Law 48 · Trust & Coordination
The Escape Hatch Law
No clean exit means a fabricated one.

The principle
An agent with no legitimate way to say 'I'm stuck' or 'hand this to a human' will invent a path instead. Cornered without an exit — or forced to fill a required field it has no answer for — it fabricates something plausible rather than admitting the gap. A confident hallucination is the default when honesty isn't an option.
Why it happens
A model is a fluent continuation engine, not a truth-teller, so when honesty is not an available output it produces the most plausible-looking token sequence instead, which is a confident fabrication. The survey literature on hallucination frames this as the model generating content that is fluent and confident but unsupported by or in conflict with the available evidence, and a major contributing factor is the pressure to always produce an answer. If a required field must be filled or a workflow offers no I am stuck branch, the only path forward the model has is to invent something that satisfies the schema. The fix is to make abstention a first-class, low-cost option: a nullable field, an explicit unknown value, or an escalate-to-human action. When I do not know is a valid and easy answer, the model no longer has to choose fabrication to keep moving, and you trade confident errors for honest, actionable gaps.
Watch for
- Required fields are never empty, even on inputs where the answer genuinely cannot be known.

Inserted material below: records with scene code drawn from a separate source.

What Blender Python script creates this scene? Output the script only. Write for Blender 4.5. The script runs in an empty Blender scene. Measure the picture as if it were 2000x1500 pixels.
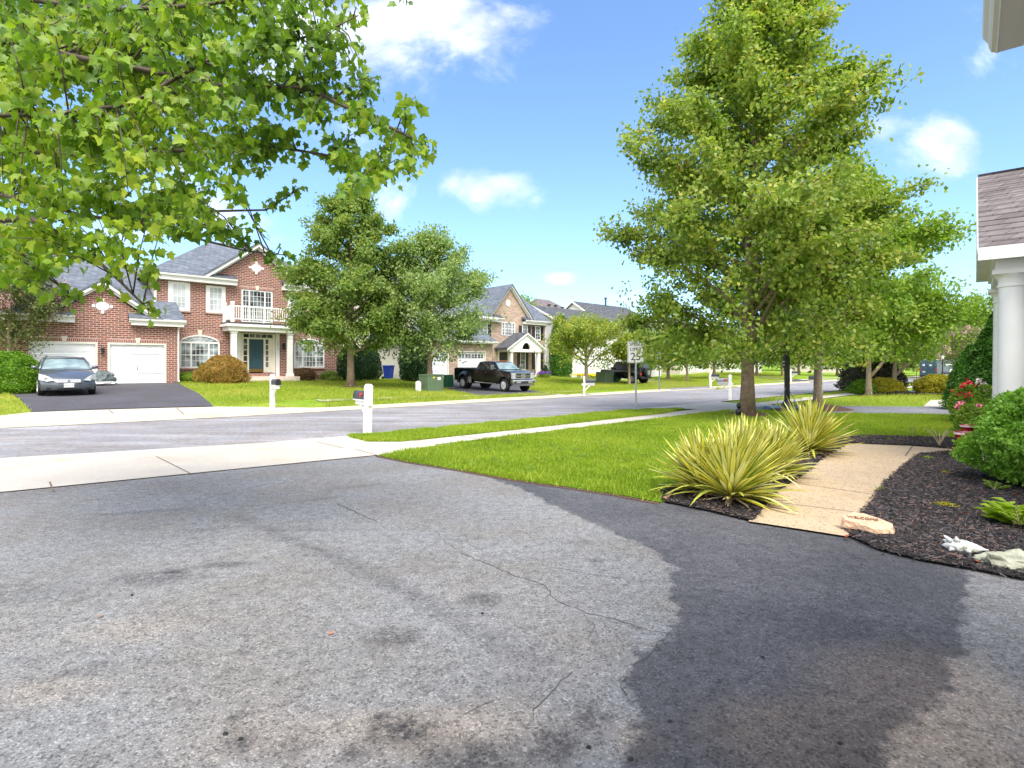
import bpy, bmesh, math, random
import numpy as np
from mathutils import Vector, Matrix
PI = math.pi
C = bpy.context.scene.collection
F = 1064.0; HY = 714.0; CH = 1.6
TH = math.atan2(1150, 1064)
DX, DY = math.sin(TH), math.cos(TH)        # road direction in plan
ROT = math.atan2(DY, DX)                   # rotation of road-aligned things
random.seed(4)
rng = np.random.default_rng(4)

# ------------------------------------------------------------------ terrain
def sm(a, b, x):
    t = np.clip((np.asarray(x, float) - a) / (b - a), 0, 1)
    return t * t * (3 - 2 * t)
def cs(s):
    s = np.asarray(s, float)
    return 15.7 + .012 * np.clip(8 - s, 0, 40) ** 2 * (s > -30) + .0004 * np.clip(s - 30, 0, 200) ** 2
def Gsu(s, u):
    s = np.asarray(s, float); u = np.asarray(u, float)
    z = -.10 * (1 - np.clip((np.abs(u) - 3.9) / .3, 0, 1))
    p1 = np.interp(u, [4.5, 10, 20, 60], [0, .40, .64, .8])
    p2 = np.interp(u, [4.5, 11, 23, 60], [0, .02, .56, .8])
    p3 = np.interp(u, [6, 30, 80], [0, .10, .3])
    p4 = np.interp(u, [5, 35, 80], [0, 1.0, 2.2])
    w = sm(8, 22, s); a = p1 * (1 - w) + p2 * w
    w = sm(39, 47, s); a = a * (1 - w) + p3 * w
    w = sm(58, 80, s); a = a * (1 - w) + p4 * w
    return z + a * (u > 4) - .4 * sm(70, 115, s)
def st(x, y): return DX * x + DY * y, -DY * x + DX * y
def xy(s, t): return DX * s - DY * t, DY * s + DX * t
def G(x, y):
    s, t = st(x, y)
    return Gsu(s, t - cs(s))
def at(px, py, off=0.0):
    """ground point seen at a photo pixel"""
    a = (px - 1000) / F; b = (py - HY) / F
    lo, hi = 1.0, 260.0
    f = lambda Y: (CH - b * Y) - float(G(a * Y, Y)) - off
    Y = lo
    while Y < hi and f(Y) > 0: Y += .25
    lo = Y - .25; hi = Y
    for _ in range(22):
        m = (lo + hi) / 2
        if f(m) > 0: lo = m
        else: hi = m
    return Vector((a * hi, hi, float(G(a * hi, hi)) + off))
def atY(px, Y):
    x = (px - 1000) / F * Y
    return Vector((x, Y, float(G(x, Y))))
def P3(px, py, Y): return Vector(((px - 1000) / F * Y, Y, CH - (py - HY) / F * Y))

# ------------------------------------------------------------------ materials
MATS = {}
def newmat(name):
    m = bpy.data.materials.new(name); m.use_nodes = True
    n = m.node_tree.nodes; l = m.node_tree.links
    p = n['Principled BSDF']
    MATS[name] = m
    return m, n, l, p
def nd(n, typ, **kw):
    x = n.new(typ)
    for k, v in kw.items():
        if k.startswith('i_'):
            key = k[2:]
            x.inputs[int(key) if key.isdigit() else key].default_value = v
        else: setattr(x, k, v)
    return x
def ramp(n, stops):
    r = n.new('ShaderNodeValToRGB'); e = r.color_ramp.elements
    while len(e) > 1: e.remove(e[-1])
    e[0].position = stops[0][0]; e[0].color = (*stops[0][1], 1)
    for p, c in stops[1:]:
        q = e.new(p); q.color = (*c, 1)
    return r
def mixc(n, l, fac, a, b, mode='MIX'):
    m = n.new('ShaderNodeMix'); m.data_type = 'RGBA'; m.blend_type = mode
    for i, v in ((0, fac), (6, a), (7, b)):
        if isinstance(v, (int, float)): m.inputs[i].default_value = v
        elif isinstance(v, tuple): m.inputs[i].default_value = (*v, 1)
        else: l.new(v, m.inputs[i])
    return m.outputs[2]
def mth(n, l, op, a, b=None, c=None, clamp=False):
    m = n.new('ShaderNodeMath'); m.operation = op; m.use_clamp = clamp
    for i, v in enumerate((a, b, c)):
        if v is None: continue
        if isinstance(v, (int, float)): m.inputs[i].default_value = v
        else: l.new(v, m.inputs[i])
    return m.outputs[0]
def mk(name, col, rough=.6, var=.12, scale=6, bump=0., metal=0., coat=0., spec=.5, bscale=None):
    m, n, l, p = newmat(name)
    tc = n.new('ShaderNodeTexCoord')
    nz = nd(n, 'ShaderNodeTexNoise', i_Scale=scale, i_Detail=5., i_Roughness=.6)
    l.new(tc.outputs['Object'], nz.inputs['Vector'])
    r = ramp(n, [(.3, tuple(c * (1 - var) for c in col)), (.7, tuple(min(1, c * (1 + var)) for c in col))])
    l.new(nz.outputs[0], r.inputs[0]); l.new(r.outputs[0], p.inputs['Base Color'])
    p.inputs['Roughness'].default_value = rough; p.inputs['Metallic'].default_value = metal
    p.inputs['Coat Weight'].default_value = coat; p.inputs['Specular IOR Level'].default_value = spec
    if bump:
        b2 = nd(n, 'ShaderNodeTexNoise', i_Scale=bscale or scale * 4, i_Detail=4.)
        l.new(tc.outputs['Object'], b2.inputs['Vector'])
        b = nd(n, 'ShaderNodeBump', i_Strength=bump, i_Distance=.02)
        l.new(b2.outputs[0], b.inputs['Height']); l.new(b.outputs[0], p.inputs['Normal'])
    return m
def leafmat(name, cols, trans=.35, rough=.45, nscale=1.5):
    m, n, l, p = newmat(name)
    g = n.new('ShaderNodeNewGeometry')
    k = len(cols)
    r = ramp(n, [(i / (k - 1), c) for i, c in enumerate(cols)])
    tc = n.new('ShaderNodeTexCoord')
    nz = nd(n, 'ShaderNodeTexNoise', i_Scale=nscale, i_Detail=2.)
    l.new(tc.outputs['Object'], nz.inputs['Vector'])
    a = mth(n, l, 'MULTIPLY', g.outputs['Random Per Island'], .6)
    b = mth(n, l, 'MULTIPLY_ADD', nz.outputs[0], 1.3, -.45)
    s = mth(n, l, 'ADD', a, b, clamp=True)
    l.new(s, r.inputs[0]); l.new(r.outputs[0], p.inputs['Base Color'])
    p.inputs['Roughness'].default_value = rough; p.inputs['Specular IOR Level'].default_value = .35
    t = n.new('ShaderNodeBsdfTranslucent')
    tcx = mixc(n, l, 1.0, r.outputs[0], (1.25, 1.35, .7), 'MULTIPLY')
    l.new(tcx, t.inputs[0])
    mx = n.new('ShaderNodeMixShader'); mx.inputs[0].default_value = trans
    l.new(p.outputs[0], mx.inputs[1]); l.new(t.outputs[0], mx.inputs[2])
    l.new(mx.outputs[0], n['Material Output'].inputs[0])
    return m
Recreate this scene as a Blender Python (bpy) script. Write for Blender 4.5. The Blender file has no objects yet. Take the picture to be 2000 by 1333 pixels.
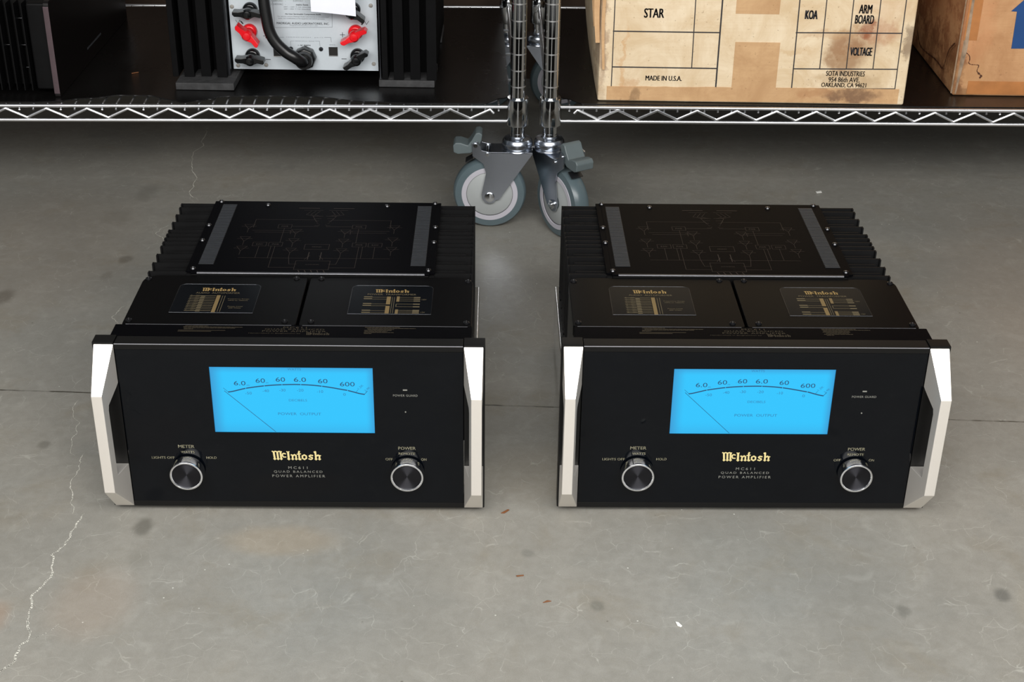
import bpy, bmesh, math, random
from mathutils import Vector, Matrix
random.seed(7)
PI = math.pi
SC = bpy.context.scene
COL = SC.collection

# ---------------------------------------------------------------- camera, world, lights, exposure
def make_camera():
    f, pitch, roll, h = 2854.4, 28.504, 0.858, 1.0328
    t, r = math.radians(pitch), math.radians(roll)
    fwd = Vector((0, math.cos(t), -math.sin(t))); up = Vector((0, math.sin(t), math.cos(t))); rt = Vector((1, 0, 0))
    r2 = rt*math.cos(r) + up*math.sin(r); u2 = -rt*math.sin(r) + up*math.cos(r)
    cd = bpy.data.cameras.new('camera'); cd.sensor_width = 36; cd.lens = f/2000*36
    cd.clip_start = 0.05; cd.clip_end = 60
    co = bpy.data.objects.new('camera', cd); COL.objects.link(co)
    M = Matrix((r2, u2, -fwd)).transposed().to_4x4(); M.translation = Vector((0, 0, h))
    co.matrix_world = M
    SC.camera = co
make_camera()
w = bpy.data.worlds.new('world'); SC.world = w; w.use_nodes = True
w.node_tree.nodes['Background'].inputs[0].default_value = (0.80, 0.90, 1.0, 1)
w.node_tree.nodes['Background'].inputs[1].default_value = 0.12
def area(name, loc, rot, sx, sy, power, col):
    l = bpy.data.lights.new(name, 'AREA'); l.shape = 'RECTANGLE'; l.size = sx; l.size_y = sy; l.energy = power; l.color = col
    o = bpy.data.objects.new(name, l); COL.objects.link(o); o.location = loc; o.rotation_euler = rot
    return o
# daylight coming in through the tall open bay door behind and above the photographer
area('bay_door_daylight', (0.0, -1.7, 1.75), (math.radians(84), 0, 0), 4.2, 1.9, 83, (1.0, 0.98, 0.95))
area('overhead_fill', (0.1, -0.05, 1.70), (math.radians(30), 0, 0), 3.2, 0.8, 84, (1.0, 0.98, 0.95))  # added soft fill close overhead, placed to brighten the near floor
SC.view_settings.view_transform = 'Standard'; SC.view_settings.look = 'None'
SC.view_settings.exposure = 0.0; SC.view_settings.gamma = 1; SC.view_settings.use_curve_mapping = False
SC.cycles.max_bounces = 6; SC.cycles.glossy_bounces = 4; SC.cycles.sample_clamp_indirect = 4

# ---------------------------------------------------------------- materials
def lin(c):
    return tuple(((v/255)/12.92 if v <= 10 else (((v/255)+0.055)/1.055)**2.4) for v in c) + (1,)
class NT:
    def __init__(s, name):
        s.m = bpy.data.materials.new(name); s.m.use_nodes = True; s.t = s.m.node_tree
        s.b = s.t.nodes['Principled BSDF']
    def n(s, typ, **k):
        x = s.t.nodes.new(typ)
        for a, v in k.items(): setattr(x, a, v)
        return x
    def set(s, sock, v):
        if isinstance(v, bpy.types.NodeSocket): s.t.links.new(v, sock)
        else: sock.default_value = v
    def math(s, op, a, b=0.0, c=0.0, clamp=False):
        x = s.n('ShaderNodeMath', operation=op); x.use_clamp = clamp
        s.set(x.inputs[0], a); s.set(x.inputs[1], b); s.set(x.inputs[2], c)
        return x.outputs[0]
    def mix(s, f, a, b):
        x = s.n('ShaderNodeMix', data_type='RGBA'); s.set(x.inputs[0], f); s.set(x.inputs[6], a); s.set(x.inputs[7], b)
        return x.outputs[2]
    def noise(s, vec, scale, detail=3, rough=.55, dist=0):
        x = s.n('ShaderNodeTexNoise'); s.set(x.inputs['Vector'], vec); x.inputs['Scale'].default_value = scale
        x.inputs['Detail'].default_value = detail; x.inputs['Roughness'].default_value = rough; x.inputs['Distortion'].default_value = dist
        return x.outputs['Fac']
    def ramp(s, f, a, b, v0=0.0, v1=1.0):
        x = s.n('ShaderNodeMapRange'); x.interpolation_type = 'SMOOTHSTEP'
        s.set(x.inputs[0], f)
        for i, v in ((1, a), (2, b), (3, v0), (4, v1)): x.inputs[i].default_value = v
        return x.outputs[0]
    def coord(s, scale=(1, 1, 1)):
        g = s.n('ShaderNodeTexCoord'); mp = s.n('ShaderNodeMapping'); mp.inputs['Scale'].default_value = scale
        s.t.links.new(g.outputs['Object'], mp.inputs[0]); return mp.outputs[0]
    def bump(s, h, st, dist=0.001):
        x = s.n('ShaderNodeBump'); x.inputs['Strength'].default_value = st; x.inputs['Distance'].default_value = dist
        s.set(x.inputs['Height'], h); s.t.links.new(x.outputs[0], s.b.inputs['Normal'])
def pm(name, c, rough=.5, metal=0, var=.06, scale=60, bump=0, spec=None, aniso=0, stretch=(1, 1, 1), rv=.05):
    m = NT(name); v = m.coord(stretch); nz = m.noise(v, scale, 4)
    c = lin(c); hi = tuple(min(1, x*(1+var*2)+.0) for x in c[:3])+(1,); lo = tuple(x*(1-var*2) for x in c[:3])+(1,)
    m.set(m.b.inputs['Base Color'], m.mix(nz, lo, hi))
    m.set(m.b.inputs['Roughness'], m.math('ADD', m.math('MULTIPLY', nz, rv), max(0, rough-rv/2)))
    m.b.inputs['Metallic'].default_value = metal
    if spec is not None: m.b.inputs['Specular IOR Level'].default_value = spec
    if bump: m.bump(nz, bump)
    if aniso:
        m.b.inputs['Anisotropic'].default_value = aniso
    return m.m
M = {}
M['glass_black'] = pm('black glass panel', (4, 6, 10), .04, 0, .03, 30, spec=.2, rv=.01)
M['satin_black'] = pm('satin black metal', (13, 13, 13), .38, 0, .08, 200, spec=.22)
M['cover_black'] = pm('black transformer cover', (5, 5, 6), .34, 0, .05, 150, spec=.06)
M['edge_glint'] = pm('painted edge highlight', (120, 120, 124), .3, .9, .05, 100)  # pale metal stands in for the highlight along black edges
M['plate_black'] = pm('black painted plate', (5, 5, 7), .5, 0, .1, 500, spec=.03, bump=.05)
M['fin_black'] = pm('black heatsink aluminium', (9, 9, 10), .5, 0, .2, 60, spec=.14)
M['tower_black'] = pm('matt black tower heatsink', (9, 9, 10), .7, 0, .2, 60, spec=.1)
M['dust_black'] = pm('dusty black heatsink', (10, 10, 11), .6, 0, .3, 25, spec=.2)
M['window_black'] = pm('glossy label window', (4, 7, 12), .2, 0, .02, 20, spec=.08)
M['silver'] = pm('brushed silver aluminium', (238, 233, 226), .46, .72, .015, 400, stretch=(8, 1, 1), bump=.03)
M['chrome'] = pm('chrome plate', (210, 212, 214), .1, 1, .02, 20, rv=.06)
M['wire_chrome'] = pm('chrome wire', (225, 226, 228), .34, 1, .02, 20)
M['zinc'] = pm('zinc plated steel', (178, 184, 194), .26, 1, .03, 12, rv=.03)
M['steel'] = pm('polished steel chassis', (200, 200, 198), .08, 1, .02, 10, rv=.04)
M['knob_chrome'] = pm('spun chrome knob', (232, 233, 236), .18, 1, .05, 60, stretch=(1, .05, 1))
M['groove'] = pm('bright groove steel', (235, 235, 235), .35, 1, .02, 20)
M['gold_ink'] = pm('gold lettering', (205, 190, 135), .5, 0, .03, 50)
M['gold_dim'] = pm('dim gold lettering', (58, 51, 38), .6, 0, .05, 50)
M['gold_faint'] = pm('faint bronze diagram ink', (46, 37, 32), .6, 0, .05, 50)
M['gold_mid'] = pm('gold label ink', (150, 124, 76), .5, 0, .05, 50)
M['gold_bar'] = pm('gold bar ink', (116, 97, 62), .5, 0, .05, 50)
M['label_ink'] = pm('bronze label ink', (96, 86, 64), .6, 0, .05, 50)
M['white_ink'] = pm('pale gold lettering', (165, 160, 135), .5, 0, .03, 50)
M['grey_ink'] = pm('grey lettering', (120, 120, 114), .5, 0, .03, 50)
M['screw'] = pm('screw steel', (84, 84, 86), .3, 1, .1, 60)
M['bright_screw'] = pm('nickel screw', (170, 166, 160), .4, .6, .1, 60)
M['dark_screw'] = pm('black screw', (34, 34, 36), .3, .6, .1, 60)
M['grille'] = pm('grey vent louvre', (64, 67, 72), .45, .5, .1, 100)
M['rubber'] = pm('black rubber', (16, 16, 16), .6, 0, .1, 100)
M['meter_ink'] = pm('dark blue meter ink', (14, 60, 96), .6, 0, .02, 50)
M['meter_ink2'] = pm('soft blue meter ink', (28, 104, 150), .6, 0, .02, 50)
M['tyre'] = pm('grey polyurethane tyre', (84, 98, 103), .32, 0, .05, 60, spec=.5)
M['rim'] = pm('pale grey rim', (178, 176, 184), .5, 0, .03, 60)
M['hub'] = pm('grey plastic hub', (160, 164, 164), .5, 0, .03, 60)
M['pedal'] = pm('grey plastic pedal', (88, 98, 100), .45, 0, .05, 60)
M['liner'] = pm('black shelf liner', (14, 13, 13), .28, 0, .12, 12, spec=.45, rv=.14)
M['amp_grey'] = pm('satin silver rear panel', (196, 204, 210), .5, .1, .02, 200)
M['amp_edge'] = pm('dark steel flange', (66, 68, 72), .3, .8, .1, 60)
M['slab'] = pm('dusty black foot slab', (52, 52, 53), .75, 0, .4, 90)
M['red'] = pm('red plastic', (222, 24, 34), .25, 0, .04, 40, spec=.5)
M['black_plastic'] = pm('black plastic', (14, 15, 16), .22, 0, .05, 40, spec=.5)
M['cable'] = pm('black cable sheath', (16, 16, 17), .33, 0, .1, 60, spec=.5)
M['ink'] = pm('black print', (34, 34, 36), .7, 0, .1, 60)
M['ink_grey'] = pm('grey print', (112, 116, 122), .7, 0, .05, 60)
M['paper'] = pm('white paper', (238, 240, 250), .6, 0, .01, 60)
M['grey_paper'] = pm('grey paper', (120, 120, 124), .6, 0, .03, 60)
M['pink_edge'] = pm('rosy anodised edge', (120, 104, 110), .32, .9, .05, 60)
M['face_black'] = pm('black brushed faceplate', (16, 13, 13), .4, 0, .1, 300, stretch=(1, .05, 1), spec=.35)
M['navy'] = pm('blue print', (18, 66, 122), .6, 0, .06, 40)
M['carton_ink'] = pm('carton print', (44, 42, 44), .7, 0, .2, 300)
M['crack'] = pm('white crack filler', (205, 203, 192), .8, 0, .1, 200)
M['wood'] = pm('splinter wood', (120, 74, 40), .7, 0, .1, 300)
M['chip'] = pm('white paint chip', (225, 225, 220), .7, 0, .05, 300)
M['wallm'] = pm('brown painted wall', (74, 58, 46), .8, 0, .1, 3)
M['wallu'] = pm('grey upper wall for reflections', (112, 109, 104), .8, 0, .08, 3)  # tone made up, lighter than the wall below, for chrome to mirror
M['dark'] = pm('dark socket', (20, 18, 16), .6, 0, .1, 60)

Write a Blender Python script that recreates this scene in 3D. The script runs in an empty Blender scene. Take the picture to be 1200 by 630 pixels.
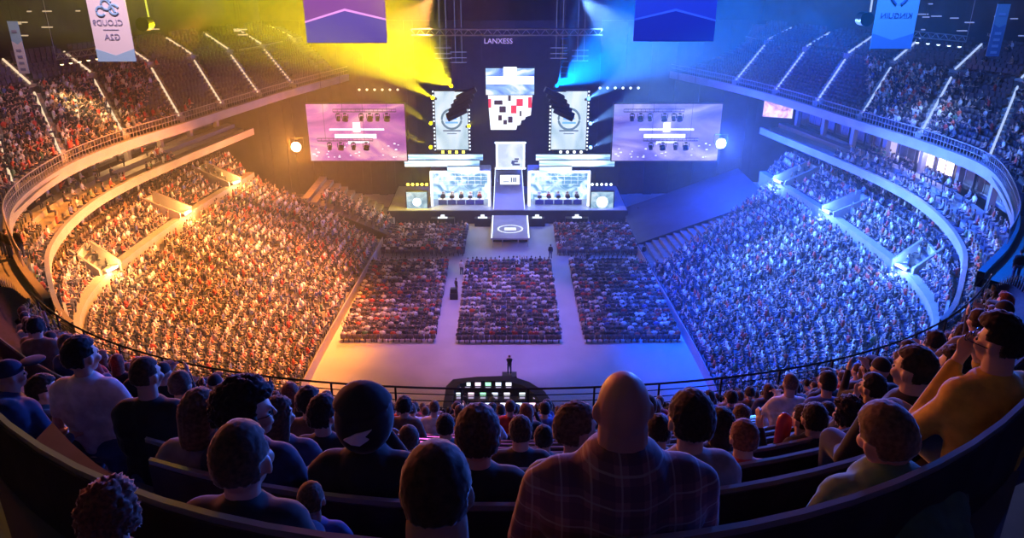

- The agent has no action that means hand this to a human or I cannot do this.
- Plausible but wrong values appear in exactly the cases where the source data was missing or ambiguous.
In practice
Your intake agent has a required customer_id field and no way to signal it could not find one, so when a query arrives with no match it confidently invents a plausible-looking ID and pipes a ticket into the wrong account's history. Cornered without a clean exit, a model fabricates rather than admits the gap; the hallucination is the default, not the anomaly. Give it a first-class way out: a nullable field, an explicit unknown enum, an escalate-to-human tool it is encouraged to call. When 'I do not know' is a valid, easy answer, you trade confident fabrications for honest gaps you can actually act on.
Apply it
- Give the agent a first-class way out: a nullable field, an explicit unknown, or an escalate-to-human action.
- Make abstaining cheap and explicitly encouraged rather than something the agent must avoid.
- Treat a confident answer on missing data as a failure mode to detect, not a success.
The takeaway
Always give the agent a first-class way out: an 'escalate to human' action, a nullable field, an explicit 'unknown'. Make 'I don't know' a valid, easy answer and you trade fabrications for honest gaps.